▸ **YOUR INSTRUCTIONS**
Reproduce the span that opens at the line containing "o = wall_y(FAR, FAR" and closes at the line containing "q.build('casing', M_wall2, r)", both lines included, without alteration and without any other line.

▸ **SOURCE DATA**

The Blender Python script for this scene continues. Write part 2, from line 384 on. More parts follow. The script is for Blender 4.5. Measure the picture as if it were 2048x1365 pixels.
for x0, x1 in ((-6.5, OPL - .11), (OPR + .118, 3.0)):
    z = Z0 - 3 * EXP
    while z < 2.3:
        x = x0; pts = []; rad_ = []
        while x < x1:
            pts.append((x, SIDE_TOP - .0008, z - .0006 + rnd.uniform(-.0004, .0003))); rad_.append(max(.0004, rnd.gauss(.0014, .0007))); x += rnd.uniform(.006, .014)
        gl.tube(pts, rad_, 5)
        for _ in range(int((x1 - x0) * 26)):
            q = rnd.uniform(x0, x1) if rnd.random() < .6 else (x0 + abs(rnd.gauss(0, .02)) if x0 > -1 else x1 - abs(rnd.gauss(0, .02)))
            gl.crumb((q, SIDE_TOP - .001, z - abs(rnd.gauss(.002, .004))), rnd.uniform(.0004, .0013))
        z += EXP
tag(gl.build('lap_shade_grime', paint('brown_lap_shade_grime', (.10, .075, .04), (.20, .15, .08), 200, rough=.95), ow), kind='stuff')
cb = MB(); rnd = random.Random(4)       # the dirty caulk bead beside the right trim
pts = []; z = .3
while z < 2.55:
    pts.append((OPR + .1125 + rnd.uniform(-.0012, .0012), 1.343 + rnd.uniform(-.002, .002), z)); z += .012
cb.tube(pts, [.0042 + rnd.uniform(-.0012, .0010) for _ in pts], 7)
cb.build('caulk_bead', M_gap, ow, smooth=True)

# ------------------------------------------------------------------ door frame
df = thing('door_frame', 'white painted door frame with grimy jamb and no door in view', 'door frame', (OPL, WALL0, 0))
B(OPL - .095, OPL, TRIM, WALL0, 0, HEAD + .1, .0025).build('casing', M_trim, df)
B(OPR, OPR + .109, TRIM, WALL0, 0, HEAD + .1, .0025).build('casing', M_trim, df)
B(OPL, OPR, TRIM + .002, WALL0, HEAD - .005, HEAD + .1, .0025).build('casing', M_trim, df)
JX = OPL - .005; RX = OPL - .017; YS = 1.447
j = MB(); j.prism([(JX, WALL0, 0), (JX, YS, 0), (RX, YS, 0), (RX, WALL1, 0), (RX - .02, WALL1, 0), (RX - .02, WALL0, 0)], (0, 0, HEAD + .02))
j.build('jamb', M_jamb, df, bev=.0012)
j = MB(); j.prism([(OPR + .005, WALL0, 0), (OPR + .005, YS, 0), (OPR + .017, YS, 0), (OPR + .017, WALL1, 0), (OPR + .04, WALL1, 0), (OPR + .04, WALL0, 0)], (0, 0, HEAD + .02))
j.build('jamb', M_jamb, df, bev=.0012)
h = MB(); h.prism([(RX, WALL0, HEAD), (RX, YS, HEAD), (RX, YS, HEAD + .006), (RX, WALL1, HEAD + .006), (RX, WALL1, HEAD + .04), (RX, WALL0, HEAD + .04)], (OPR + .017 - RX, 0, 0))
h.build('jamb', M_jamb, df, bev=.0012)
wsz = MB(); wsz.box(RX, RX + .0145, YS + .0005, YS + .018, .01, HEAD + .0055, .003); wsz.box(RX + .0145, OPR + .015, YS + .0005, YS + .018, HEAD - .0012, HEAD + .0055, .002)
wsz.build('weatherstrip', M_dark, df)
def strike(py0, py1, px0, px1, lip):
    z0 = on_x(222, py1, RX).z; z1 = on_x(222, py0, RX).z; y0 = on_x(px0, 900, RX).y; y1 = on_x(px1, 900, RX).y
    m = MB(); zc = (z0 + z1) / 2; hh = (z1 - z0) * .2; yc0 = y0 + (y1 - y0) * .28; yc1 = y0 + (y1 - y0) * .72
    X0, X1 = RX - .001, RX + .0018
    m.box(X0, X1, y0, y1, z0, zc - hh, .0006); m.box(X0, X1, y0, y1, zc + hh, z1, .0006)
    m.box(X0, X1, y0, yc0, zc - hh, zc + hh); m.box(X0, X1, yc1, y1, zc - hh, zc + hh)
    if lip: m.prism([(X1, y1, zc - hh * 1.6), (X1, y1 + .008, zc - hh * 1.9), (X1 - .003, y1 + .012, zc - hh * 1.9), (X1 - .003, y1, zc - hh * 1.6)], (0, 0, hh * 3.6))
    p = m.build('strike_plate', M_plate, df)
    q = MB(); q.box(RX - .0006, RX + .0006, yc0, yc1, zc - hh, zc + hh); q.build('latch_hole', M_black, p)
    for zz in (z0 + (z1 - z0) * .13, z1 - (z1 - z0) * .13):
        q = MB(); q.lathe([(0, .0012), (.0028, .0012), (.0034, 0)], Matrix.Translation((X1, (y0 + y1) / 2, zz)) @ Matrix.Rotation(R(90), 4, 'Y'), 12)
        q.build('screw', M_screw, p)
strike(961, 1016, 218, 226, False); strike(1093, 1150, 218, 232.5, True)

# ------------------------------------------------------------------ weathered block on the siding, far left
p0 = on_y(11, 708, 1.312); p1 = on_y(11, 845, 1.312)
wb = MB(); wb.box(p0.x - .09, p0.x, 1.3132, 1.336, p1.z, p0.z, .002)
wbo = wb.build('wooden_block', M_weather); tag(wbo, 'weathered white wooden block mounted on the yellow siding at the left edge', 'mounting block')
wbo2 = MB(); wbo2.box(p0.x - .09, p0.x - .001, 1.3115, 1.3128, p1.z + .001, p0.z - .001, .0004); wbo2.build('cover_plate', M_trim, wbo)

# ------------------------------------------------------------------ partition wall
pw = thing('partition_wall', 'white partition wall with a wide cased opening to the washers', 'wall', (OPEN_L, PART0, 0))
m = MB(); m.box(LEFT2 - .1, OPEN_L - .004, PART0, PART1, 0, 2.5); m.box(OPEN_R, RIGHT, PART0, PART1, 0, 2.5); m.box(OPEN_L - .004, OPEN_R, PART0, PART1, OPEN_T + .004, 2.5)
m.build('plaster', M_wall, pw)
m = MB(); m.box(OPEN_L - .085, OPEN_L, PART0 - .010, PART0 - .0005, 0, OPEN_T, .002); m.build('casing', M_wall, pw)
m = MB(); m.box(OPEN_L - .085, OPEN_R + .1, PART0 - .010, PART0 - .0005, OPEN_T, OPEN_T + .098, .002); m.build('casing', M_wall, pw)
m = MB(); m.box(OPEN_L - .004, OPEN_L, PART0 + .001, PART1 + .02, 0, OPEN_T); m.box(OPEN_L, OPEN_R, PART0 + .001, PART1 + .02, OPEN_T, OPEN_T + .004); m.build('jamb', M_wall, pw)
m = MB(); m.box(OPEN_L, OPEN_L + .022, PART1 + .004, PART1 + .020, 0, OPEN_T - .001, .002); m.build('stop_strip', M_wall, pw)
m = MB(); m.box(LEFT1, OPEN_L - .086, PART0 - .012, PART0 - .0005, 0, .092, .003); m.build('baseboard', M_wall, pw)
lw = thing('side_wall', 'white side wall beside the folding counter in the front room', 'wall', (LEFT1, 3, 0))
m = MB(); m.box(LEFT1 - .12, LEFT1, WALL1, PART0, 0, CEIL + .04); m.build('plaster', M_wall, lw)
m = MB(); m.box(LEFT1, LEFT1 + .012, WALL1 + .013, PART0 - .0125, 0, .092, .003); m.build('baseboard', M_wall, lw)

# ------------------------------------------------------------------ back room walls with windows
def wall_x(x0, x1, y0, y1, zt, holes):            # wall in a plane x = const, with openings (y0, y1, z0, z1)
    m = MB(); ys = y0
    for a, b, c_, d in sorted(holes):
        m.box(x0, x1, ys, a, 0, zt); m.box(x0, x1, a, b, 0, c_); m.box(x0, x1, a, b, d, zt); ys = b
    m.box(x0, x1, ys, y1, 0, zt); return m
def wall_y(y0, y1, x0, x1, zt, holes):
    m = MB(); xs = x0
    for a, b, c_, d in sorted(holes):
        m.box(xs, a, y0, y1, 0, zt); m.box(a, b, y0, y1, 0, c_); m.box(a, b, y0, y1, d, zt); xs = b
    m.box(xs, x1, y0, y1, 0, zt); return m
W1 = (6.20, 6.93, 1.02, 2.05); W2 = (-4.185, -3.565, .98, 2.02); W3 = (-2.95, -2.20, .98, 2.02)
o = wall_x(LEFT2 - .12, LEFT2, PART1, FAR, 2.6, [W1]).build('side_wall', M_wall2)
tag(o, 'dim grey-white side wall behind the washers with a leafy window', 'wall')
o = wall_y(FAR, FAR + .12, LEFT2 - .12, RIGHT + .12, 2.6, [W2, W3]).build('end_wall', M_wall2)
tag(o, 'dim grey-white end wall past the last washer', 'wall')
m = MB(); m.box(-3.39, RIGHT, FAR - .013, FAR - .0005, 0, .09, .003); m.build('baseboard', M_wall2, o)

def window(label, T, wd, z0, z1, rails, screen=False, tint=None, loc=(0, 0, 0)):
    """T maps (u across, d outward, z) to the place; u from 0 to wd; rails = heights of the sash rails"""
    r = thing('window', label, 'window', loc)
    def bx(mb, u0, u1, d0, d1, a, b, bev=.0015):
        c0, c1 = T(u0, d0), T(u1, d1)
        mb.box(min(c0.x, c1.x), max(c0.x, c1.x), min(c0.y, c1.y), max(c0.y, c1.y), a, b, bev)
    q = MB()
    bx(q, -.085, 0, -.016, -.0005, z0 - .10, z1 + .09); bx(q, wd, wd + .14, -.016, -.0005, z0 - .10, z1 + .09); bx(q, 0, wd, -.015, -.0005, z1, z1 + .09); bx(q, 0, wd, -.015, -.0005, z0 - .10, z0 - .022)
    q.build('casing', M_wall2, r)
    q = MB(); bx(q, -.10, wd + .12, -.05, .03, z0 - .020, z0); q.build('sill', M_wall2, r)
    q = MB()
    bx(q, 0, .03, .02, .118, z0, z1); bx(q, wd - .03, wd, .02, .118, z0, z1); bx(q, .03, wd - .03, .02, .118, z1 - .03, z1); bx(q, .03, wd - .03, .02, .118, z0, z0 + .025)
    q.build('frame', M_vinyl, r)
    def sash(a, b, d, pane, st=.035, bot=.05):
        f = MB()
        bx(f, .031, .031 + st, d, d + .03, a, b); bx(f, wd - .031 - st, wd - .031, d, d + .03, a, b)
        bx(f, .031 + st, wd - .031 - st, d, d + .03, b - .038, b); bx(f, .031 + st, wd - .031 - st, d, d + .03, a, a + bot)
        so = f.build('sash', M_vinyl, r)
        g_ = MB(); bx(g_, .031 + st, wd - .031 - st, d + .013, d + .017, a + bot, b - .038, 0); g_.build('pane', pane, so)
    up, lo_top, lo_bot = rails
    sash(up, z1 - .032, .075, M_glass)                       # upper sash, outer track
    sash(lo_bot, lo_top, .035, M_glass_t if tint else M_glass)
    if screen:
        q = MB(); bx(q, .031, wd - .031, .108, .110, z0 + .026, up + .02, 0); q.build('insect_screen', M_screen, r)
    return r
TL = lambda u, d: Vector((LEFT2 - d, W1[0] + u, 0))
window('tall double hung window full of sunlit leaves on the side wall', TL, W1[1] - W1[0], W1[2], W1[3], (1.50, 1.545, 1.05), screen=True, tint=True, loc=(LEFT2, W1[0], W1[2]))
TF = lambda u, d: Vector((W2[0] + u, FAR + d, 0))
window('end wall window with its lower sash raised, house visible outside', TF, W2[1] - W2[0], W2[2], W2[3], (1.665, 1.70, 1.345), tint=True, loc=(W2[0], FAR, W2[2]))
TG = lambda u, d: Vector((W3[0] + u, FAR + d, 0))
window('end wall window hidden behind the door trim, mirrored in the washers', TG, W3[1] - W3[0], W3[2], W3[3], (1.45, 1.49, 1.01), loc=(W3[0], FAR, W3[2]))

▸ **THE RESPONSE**
o = wall_y(FAR, FAR + .12, LEFT2 - .12, RIGHT + .12, 2.6, [W2, W3]).build('end_wall', M_wall2)
tag(o, 'dim grey-white end wall past the last washer', 'wall')
m = MB(); m.box(-3.39, RIGHT, FAR - .013, FAR - .0005, 0, .09, .003); m.build('baseboard', M_wall2, o)

def window(label, T, wd, z0, z1, rails, screen=False, tint=None, loc=(0, 0, 0)):
    """T maps (u across, d outward, z) to the place; u from 0 to wd; rails = heights of the sash rails"""
    r = thing('window', label, 'window', loc)
    def bx(mb, u0, u1, d0, d1, a, b, bev=.0015):
        c0, c1 = T(u0, d0), T(u1, d1)
        mb.box(min(c0.x, c1.x), max(c0.x, c1.x), min(c0.y, c1.y), max(c0.y, c1.y), a, b, bev)
    q = MB()
    bx(q, -.085, 0, -.016, -.0005, z0 - .10, z1 + .09); bx(q, wd, wd + .14, -.016, -.0005, z0 - .10, z1 + .09); bx(q, 0, wd, -.015, -.0005, z1, z1 + .09); bx(q, 0, wd, -.015, -.0005, z0 - .10, z0 - .022)
    q.build('casing', M_wall2, r)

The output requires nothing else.